Blogger, a Google product, has finally decided that it will make life more difficult for those nefarious individuals who hijack blogs to continue to do so. Don't get me wrong. I don't know how this computer majick really works, I just play with the tools that I am given.
That is a problem. Blogging, in it's Incunabula, was for those writers who were also coders. The more blogging became a thing and the more the masses wanted in on the cache of being a blogger the more user friendly the platforms had to become. Today, most of those who blog are the pick a template, drag some widgets and gadgets and start to write kinds of bloggers. Customizing anything is going to be tricky let alone figuring out if we are EU cookie warning compliant or not. So how to do we protect ourselves from sites that clone/hack/copy our own sites? That is some thing that needed to be as cut and paste simple as, well... cut and paste.

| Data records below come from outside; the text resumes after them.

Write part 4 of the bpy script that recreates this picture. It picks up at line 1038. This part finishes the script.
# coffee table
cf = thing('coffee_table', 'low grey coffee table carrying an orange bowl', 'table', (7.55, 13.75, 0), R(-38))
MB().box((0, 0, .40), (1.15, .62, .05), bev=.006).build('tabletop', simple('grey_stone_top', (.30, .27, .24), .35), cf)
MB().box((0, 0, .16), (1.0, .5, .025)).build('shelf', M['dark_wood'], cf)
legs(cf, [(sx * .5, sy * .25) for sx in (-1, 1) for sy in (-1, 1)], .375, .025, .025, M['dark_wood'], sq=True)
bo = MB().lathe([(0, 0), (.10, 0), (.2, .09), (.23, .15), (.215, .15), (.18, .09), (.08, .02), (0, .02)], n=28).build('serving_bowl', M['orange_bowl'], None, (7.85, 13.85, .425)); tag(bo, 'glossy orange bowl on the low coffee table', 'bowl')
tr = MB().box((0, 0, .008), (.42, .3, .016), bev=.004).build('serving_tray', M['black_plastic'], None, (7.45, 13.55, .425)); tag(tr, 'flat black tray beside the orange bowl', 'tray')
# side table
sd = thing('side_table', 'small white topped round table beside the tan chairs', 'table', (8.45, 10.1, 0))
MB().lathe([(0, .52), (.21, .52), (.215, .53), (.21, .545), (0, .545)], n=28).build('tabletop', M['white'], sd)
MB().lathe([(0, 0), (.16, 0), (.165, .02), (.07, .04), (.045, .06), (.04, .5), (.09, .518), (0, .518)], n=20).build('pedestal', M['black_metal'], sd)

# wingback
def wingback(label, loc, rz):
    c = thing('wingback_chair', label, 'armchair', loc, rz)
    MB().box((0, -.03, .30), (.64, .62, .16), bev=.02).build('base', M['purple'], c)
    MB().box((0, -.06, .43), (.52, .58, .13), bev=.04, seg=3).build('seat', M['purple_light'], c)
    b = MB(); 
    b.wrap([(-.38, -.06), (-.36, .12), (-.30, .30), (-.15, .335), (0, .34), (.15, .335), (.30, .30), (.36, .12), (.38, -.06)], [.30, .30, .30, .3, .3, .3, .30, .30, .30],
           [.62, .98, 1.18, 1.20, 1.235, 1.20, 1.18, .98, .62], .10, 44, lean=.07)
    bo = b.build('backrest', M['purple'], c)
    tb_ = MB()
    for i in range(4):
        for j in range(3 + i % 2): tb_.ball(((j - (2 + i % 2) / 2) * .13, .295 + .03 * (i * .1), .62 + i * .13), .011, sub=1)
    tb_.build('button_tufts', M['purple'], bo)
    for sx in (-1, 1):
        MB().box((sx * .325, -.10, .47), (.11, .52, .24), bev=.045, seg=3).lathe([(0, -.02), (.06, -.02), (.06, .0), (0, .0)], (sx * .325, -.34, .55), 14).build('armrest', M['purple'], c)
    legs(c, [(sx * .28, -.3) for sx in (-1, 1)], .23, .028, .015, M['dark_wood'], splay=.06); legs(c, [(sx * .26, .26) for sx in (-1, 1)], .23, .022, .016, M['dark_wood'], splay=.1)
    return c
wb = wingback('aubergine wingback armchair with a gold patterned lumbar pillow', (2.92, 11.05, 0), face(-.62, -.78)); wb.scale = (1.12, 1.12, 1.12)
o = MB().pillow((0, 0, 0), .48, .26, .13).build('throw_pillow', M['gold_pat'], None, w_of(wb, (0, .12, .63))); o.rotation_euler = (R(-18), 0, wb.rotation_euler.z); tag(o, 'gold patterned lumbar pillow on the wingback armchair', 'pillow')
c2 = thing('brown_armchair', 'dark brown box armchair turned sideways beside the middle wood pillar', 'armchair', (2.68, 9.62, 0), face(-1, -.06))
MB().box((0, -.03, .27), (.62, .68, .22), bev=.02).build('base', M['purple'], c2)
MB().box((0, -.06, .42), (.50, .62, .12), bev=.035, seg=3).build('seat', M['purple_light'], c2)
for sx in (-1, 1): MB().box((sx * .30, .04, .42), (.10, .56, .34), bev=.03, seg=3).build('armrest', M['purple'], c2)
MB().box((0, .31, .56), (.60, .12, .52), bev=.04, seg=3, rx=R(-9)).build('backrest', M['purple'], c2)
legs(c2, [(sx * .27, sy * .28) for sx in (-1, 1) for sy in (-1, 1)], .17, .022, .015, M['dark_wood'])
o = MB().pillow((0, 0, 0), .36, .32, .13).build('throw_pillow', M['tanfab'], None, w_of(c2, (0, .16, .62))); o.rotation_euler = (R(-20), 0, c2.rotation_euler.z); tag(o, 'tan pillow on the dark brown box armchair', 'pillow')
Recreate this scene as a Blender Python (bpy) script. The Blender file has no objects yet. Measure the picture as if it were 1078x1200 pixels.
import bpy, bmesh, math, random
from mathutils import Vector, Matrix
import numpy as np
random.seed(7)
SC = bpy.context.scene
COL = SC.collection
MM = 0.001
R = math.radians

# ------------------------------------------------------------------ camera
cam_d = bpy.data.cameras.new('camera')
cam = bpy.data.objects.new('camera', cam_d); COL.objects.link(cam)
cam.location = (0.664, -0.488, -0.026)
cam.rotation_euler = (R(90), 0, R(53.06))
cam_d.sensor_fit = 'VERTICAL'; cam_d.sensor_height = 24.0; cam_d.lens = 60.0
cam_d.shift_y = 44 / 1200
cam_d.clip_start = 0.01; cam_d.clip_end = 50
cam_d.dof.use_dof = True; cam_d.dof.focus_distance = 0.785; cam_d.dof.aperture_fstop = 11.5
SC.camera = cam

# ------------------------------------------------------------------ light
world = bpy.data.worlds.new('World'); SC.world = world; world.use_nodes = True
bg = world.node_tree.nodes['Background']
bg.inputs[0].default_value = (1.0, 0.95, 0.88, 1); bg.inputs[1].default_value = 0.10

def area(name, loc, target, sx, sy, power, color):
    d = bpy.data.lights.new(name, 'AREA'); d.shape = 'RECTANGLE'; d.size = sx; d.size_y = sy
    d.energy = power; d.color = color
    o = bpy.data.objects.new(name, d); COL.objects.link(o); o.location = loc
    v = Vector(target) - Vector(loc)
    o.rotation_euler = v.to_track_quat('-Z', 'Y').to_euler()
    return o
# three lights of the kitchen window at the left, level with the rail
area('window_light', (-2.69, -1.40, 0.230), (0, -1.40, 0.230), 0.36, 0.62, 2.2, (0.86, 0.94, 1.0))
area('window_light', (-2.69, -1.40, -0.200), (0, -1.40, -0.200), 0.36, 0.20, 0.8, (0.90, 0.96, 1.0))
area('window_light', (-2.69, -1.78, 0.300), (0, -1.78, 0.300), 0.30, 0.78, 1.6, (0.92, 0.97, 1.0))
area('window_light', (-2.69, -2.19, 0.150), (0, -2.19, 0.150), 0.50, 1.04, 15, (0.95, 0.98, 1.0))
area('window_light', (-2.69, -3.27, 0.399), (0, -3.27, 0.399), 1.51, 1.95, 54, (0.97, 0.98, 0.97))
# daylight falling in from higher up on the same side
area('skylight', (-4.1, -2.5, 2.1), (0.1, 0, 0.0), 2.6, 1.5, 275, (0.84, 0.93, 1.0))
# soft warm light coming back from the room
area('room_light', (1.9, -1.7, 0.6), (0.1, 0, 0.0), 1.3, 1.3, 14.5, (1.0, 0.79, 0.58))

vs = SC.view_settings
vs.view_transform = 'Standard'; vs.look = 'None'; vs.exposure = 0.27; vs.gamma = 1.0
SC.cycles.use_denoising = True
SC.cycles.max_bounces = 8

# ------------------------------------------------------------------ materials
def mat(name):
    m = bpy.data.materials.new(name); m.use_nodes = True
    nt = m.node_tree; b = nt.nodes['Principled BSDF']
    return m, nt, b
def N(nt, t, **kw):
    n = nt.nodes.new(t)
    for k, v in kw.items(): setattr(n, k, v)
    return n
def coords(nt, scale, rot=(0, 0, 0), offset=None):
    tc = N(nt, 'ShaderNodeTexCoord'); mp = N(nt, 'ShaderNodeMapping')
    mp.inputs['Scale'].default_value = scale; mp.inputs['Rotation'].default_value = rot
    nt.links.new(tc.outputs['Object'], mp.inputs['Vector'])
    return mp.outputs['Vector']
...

Blogger rolled out an activation to enroll a blog in a HTTPS encryption so that no one can use our sites to send false information/redirect to other nefarious blogs and otherwise misuse the trust our readers place in us. It's about time. All this Russian sites that have been doing thing for years have done enough damage. Probably more than we will ever know.
I've been asking for this to be simple enough that I can do it without accidentally setting of a barrage from the Death Star. And now we have it. Just to let you all know, both 6° and Spilt Paint are currently encrypted to prevent further malicious use of my material overseas. I hope that doesn't affect how the site runs (I've been told that it could) and I hope that I don't lose the links to Youtube videos (which it might).
Incunabula: especially in books, is the origin or birthplace of a thing. I first came across the word in typography class. The first 50 years of the printing press' use was considered the Incunabula period for book and all printed material. It is in this first 50 year period of a thing in which the errors, bugs in the process or materials are worked out and the thing becomes widely available. I very greatly doubt that blogging will have such a long period. The odds are that in 50 years blogging will look very different than it does today and probably will not even be called blogging. Some genius will probably throw back to OS Trek and we will all be logging.